I'm INFP
I'm not very familiar with what traits people generally associate with the four elements, but I'd probably go with Air because I've always thought of myself as mainly immaterial thoughts and imagination and feelings with a bit of a disconnect from physical existence. I'm not really sure what other people associate with air, though I think I've heard shifting and inconsistent which I don't particularly relate to.
However, I have always liked Water, it's pretty, it's flowy, it's nice to float in and move through, but it kind of has a 'cold' connotation to me and is always depicted with blue which is a color I don't really like. It also seems associated with melancholy & tears and although I can have deep, sad emotions at times, I don't see that as a defining part of me that I 'Identify' with.
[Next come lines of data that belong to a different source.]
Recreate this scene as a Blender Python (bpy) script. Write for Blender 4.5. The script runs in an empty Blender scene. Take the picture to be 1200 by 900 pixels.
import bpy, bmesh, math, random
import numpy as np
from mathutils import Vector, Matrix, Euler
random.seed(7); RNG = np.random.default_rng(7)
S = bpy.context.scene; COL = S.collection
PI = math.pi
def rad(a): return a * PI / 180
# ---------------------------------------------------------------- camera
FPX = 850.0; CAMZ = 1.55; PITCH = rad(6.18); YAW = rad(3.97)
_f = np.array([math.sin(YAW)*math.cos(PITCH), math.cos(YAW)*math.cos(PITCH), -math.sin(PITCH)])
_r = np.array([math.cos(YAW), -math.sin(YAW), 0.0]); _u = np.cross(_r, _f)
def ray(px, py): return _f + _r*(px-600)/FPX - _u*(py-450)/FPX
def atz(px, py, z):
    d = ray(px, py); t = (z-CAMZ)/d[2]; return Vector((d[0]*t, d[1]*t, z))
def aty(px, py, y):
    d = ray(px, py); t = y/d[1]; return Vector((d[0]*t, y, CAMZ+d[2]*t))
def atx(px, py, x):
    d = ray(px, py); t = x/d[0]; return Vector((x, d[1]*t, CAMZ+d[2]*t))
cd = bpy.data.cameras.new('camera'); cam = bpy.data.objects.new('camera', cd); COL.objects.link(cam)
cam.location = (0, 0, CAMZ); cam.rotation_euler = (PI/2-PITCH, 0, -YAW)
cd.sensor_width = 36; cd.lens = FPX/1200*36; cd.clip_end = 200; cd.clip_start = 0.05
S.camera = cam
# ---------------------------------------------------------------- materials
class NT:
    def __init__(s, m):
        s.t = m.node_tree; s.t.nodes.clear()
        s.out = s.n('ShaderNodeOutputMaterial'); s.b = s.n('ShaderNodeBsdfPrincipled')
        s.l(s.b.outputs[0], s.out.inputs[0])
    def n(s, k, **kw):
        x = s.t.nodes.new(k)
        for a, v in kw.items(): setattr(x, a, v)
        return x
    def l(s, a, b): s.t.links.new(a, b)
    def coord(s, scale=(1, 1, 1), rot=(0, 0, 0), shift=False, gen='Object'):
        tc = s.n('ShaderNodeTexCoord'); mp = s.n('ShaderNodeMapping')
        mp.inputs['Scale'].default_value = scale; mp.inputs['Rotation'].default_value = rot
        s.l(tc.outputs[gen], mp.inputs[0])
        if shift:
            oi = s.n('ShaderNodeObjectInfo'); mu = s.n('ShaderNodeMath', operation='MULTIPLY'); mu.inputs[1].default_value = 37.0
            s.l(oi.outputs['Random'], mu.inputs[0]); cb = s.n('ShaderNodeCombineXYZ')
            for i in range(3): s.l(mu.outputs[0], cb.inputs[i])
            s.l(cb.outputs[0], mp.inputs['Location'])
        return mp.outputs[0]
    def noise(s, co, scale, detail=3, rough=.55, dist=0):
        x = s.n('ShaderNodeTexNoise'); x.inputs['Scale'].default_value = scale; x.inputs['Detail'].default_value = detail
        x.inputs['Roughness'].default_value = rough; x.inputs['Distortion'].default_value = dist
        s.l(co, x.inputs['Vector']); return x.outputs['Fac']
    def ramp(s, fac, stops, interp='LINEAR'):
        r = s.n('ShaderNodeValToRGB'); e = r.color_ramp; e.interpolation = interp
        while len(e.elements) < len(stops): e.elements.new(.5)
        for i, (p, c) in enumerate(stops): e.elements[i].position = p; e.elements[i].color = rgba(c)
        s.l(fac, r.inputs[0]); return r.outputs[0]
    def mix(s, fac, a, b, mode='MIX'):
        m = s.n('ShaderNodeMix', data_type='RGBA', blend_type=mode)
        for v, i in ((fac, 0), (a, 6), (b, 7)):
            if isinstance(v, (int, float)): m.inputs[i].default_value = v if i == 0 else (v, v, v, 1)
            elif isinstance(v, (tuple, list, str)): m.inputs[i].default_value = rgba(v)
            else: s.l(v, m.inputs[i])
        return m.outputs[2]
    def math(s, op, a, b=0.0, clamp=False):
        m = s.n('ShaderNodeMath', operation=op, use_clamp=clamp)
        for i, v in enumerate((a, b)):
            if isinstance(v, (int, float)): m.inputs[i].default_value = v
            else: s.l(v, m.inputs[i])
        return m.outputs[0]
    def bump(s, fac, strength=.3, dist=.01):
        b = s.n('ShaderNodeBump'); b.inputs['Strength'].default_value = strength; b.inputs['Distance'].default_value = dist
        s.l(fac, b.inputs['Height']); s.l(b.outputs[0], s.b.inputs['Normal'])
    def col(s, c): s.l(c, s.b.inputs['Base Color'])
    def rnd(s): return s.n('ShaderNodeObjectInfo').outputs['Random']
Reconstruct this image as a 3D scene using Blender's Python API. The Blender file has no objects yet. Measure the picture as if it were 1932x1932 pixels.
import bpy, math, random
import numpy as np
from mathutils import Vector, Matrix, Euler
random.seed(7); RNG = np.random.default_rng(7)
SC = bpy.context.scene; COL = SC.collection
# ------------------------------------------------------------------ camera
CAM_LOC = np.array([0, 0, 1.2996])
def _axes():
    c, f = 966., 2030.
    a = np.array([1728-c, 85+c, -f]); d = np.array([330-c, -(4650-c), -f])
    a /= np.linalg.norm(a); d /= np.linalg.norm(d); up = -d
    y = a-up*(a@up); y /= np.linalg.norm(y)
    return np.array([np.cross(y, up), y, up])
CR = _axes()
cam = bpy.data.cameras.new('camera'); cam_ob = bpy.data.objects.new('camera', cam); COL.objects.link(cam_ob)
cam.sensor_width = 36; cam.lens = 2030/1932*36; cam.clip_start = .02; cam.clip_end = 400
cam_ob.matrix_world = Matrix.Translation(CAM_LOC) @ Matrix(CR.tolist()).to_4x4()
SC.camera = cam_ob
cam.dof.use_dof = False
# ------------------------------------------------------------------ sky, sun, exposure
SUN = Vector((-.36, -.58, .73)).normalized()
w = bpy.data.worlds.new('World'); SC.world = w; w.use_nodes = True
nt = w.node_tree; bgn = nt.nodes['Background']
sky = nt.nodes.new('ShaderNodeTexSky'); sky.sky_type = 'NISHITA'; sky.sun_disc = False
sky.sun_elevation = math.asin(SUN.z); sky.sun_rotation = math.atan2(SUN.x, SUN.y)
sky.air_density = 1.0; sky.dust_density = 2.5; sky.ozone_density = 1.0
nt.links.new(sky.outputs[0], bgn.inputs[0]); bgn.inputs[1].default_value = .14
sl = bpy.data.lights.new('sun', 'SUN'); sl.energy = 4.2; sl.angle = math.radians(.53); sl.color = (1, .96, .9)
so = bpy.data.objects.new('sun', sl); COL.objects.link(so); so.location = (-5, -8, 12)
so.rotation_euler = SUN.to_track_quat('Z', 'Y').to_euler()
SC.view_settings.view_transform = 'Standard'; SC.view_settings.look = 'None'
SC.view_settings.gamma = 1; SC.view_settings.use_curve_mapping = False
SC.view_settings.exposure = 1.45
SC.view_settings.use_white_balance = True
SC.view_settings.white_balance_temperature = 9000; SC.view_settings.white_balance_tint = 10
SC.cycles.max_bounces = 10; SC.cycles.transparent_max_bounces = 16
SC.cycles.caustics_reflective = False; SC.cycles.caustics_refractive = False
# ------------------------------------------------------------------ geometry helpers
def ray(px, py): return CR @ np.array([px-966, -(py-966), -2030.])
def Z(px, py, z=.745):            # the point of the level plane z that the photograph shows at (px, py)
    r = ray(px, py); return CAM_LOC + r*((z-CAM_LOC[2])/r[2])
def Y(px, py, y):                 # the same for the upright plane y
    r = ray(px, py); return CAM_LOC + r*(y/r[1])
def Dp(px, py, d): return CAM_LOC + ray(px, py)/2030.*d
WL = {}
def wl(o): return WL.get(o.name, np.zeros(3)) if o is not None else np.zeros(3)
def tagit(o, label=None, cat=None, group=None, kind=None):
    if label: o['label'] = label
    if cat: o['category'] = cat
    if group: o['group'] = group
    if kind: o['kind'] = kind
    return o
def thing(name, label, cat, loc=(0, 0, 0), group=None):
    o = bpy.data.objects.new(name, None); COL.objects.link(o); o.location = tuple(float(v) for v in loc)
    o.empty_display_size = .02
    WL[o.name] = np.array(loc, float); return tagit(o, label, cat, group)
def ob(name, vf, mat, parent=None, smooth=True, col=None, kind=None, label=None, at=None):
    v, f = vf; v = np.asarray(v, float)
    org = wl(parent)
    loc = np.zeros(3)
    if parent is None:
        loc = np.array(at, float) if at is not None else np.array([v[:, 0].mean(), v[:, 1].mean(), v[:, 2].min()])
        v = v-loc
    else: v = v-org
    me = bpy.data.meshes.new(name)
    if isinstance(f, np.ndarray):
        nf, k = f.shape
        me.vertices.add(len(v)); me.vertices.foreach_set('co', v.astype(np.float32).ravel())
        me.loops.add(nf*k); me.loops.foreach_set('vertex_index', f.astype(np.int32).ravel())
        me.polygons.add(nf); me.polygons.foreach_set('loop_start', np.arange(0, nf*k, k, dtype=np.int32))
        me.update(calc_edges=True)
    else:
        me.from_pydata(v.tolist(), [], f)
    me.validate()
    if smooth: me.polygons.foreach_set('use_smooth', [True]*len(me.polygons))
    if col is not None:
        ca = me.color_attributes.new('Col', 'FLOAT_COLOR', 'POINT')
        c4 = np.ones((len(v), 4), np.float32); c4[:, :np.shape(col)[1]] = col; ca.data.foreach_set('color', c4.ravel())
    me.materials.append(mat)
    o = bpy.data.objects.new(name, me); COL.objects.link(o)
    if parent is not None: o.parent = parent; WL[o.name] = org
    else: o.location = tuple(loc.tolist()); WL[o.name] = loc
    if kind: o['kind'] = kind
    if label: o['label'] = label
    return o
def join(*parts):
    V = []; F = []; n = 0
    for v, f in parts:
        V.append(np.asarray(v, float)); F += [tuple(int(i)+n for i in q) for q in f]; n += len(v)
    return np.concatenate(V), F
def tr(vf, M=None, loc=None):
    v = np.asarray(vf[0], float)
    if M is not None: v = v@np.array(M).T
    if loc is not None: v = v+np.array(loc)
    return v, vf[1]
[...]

I can see how it might be representative of someone who is accommodating and adaptable, and I'm somewhat that way - so I guess it could 'fit' as well.
Earth... when it's depicted as rocky, brown, solid, reliable, unchanging I'm not too attracted to the idea, I don't think many people see me as dependable, although I do highly value internal consistency - I am still very much the person I always have been since childhood, I may add on additional interests or shift slightly on certain views but I don't feel I've changed drastically - no moments of 'reinventing' myself or anything like some people talk about. I'm 'down to earth' in the sense of being genuine, but I'm not really practical in a hands-on sort of way. When Earth is depicted as green growing things, then I'm more attracted to the idea, I love trees and plants, but I still feel like I'm more 'airy fairy' at heart.
Fire is something I'm slightly phobic of, so I definitely don't feel drawn to this one. Now, in the sense of having strong emotions, or a fire driving me on the inside, or being warm I guess I do relate to that, but fire itself is much to scary to me, it's just kind of Overload, too vigorous, too hot. It feels wild and dangerous and those are things I do not relate to at all.